"Alliance for a New Immigration Consensus" Offers the Same Failed Ideas
A new coalition in D.C. thinks they have finally cracked the immigration problem. This “diverse group of leaders from the faith, business, agriculture, education, and national security communities” promises to stake a new path toward fixing one of American politics’ third rail issues — immigration.
Has this new group, the Alliance for a New Immigration Consensus, finally figured it out?
In short, no. They offer the same failed “consensus” that Congress has struck down countless times. Amnesty now, enforcement later.
President Ronald Reagan signed the Immigration Reform and Control Act (IRCA) in 1986, promising a final and sweeping conclusion to the immigration debate. President Reagan remarked that “[IRCA] will remove the incentive for illegal immigration by eliminating the job opportunities which draw illegal aliens here” and concluded that “future generations of Americans will be thankful for our efforts to humanely regain control of our borders.”

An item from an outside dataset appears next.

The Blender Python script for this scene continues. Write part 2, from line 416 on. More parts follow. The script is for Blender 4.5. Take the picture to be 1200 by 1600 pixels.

Thirty-six years later, we are right where we started – only the estimated illegal alien population is about five times larger than it was back then. Today, most legislative proposals claiming to address immigration follow the IRCA blueprint. They call for an immediate amnesty of the illegal aliens living in the United States in exchange for some border security window-dressing. This formula was true of the Gang of Eight proposal (S.744) in 2013, the Border Security and Immigration Reform Act of 2018, and Rep. Maria Elvira Salazar’s recent Dignity Act. The proposal is always the same: Amnesty now, enforcement later – if ever.
The Alliance for a New Immigration Consensus proposal does not deviate whatsoever from these proposals. Its organizers include some of the fiercest opponents of immigration enforcement, including the National Immigration Forum, the George W. Bush Institute, the LIBRE Initiative, the U.S. Chamber of Commerce, and a whole host of agriculture and big-business interests.
Their proposal is simple. First, provide permanent legal protections (amnesty) to so-called Dreamers, agricultural workers, and Temporary Protected Status (TPS) holders. Second, the Consensus calls on Congress to “adopt a modern approach to securing the border by investing in smart border security and improving infrastructure at ports of entry.”
The priority is clear. Amnesty first, border-security efforts second (and, most likely, never). None of these groups support building a wall on the southern border. None of these groups support increasing Immigration and Customs Enforcement (ICE) detention space. None of these groups support eliminating the asylum loopholes in our immigration laws that incentivize illegal immigration. None of these groups support mandatory E-Verify for all workers.
There is nothing new about the Alliance for a New Immigration Consensus. It is merely the latest of the “comprehensive immigration proposals” that failed over the past 36 years.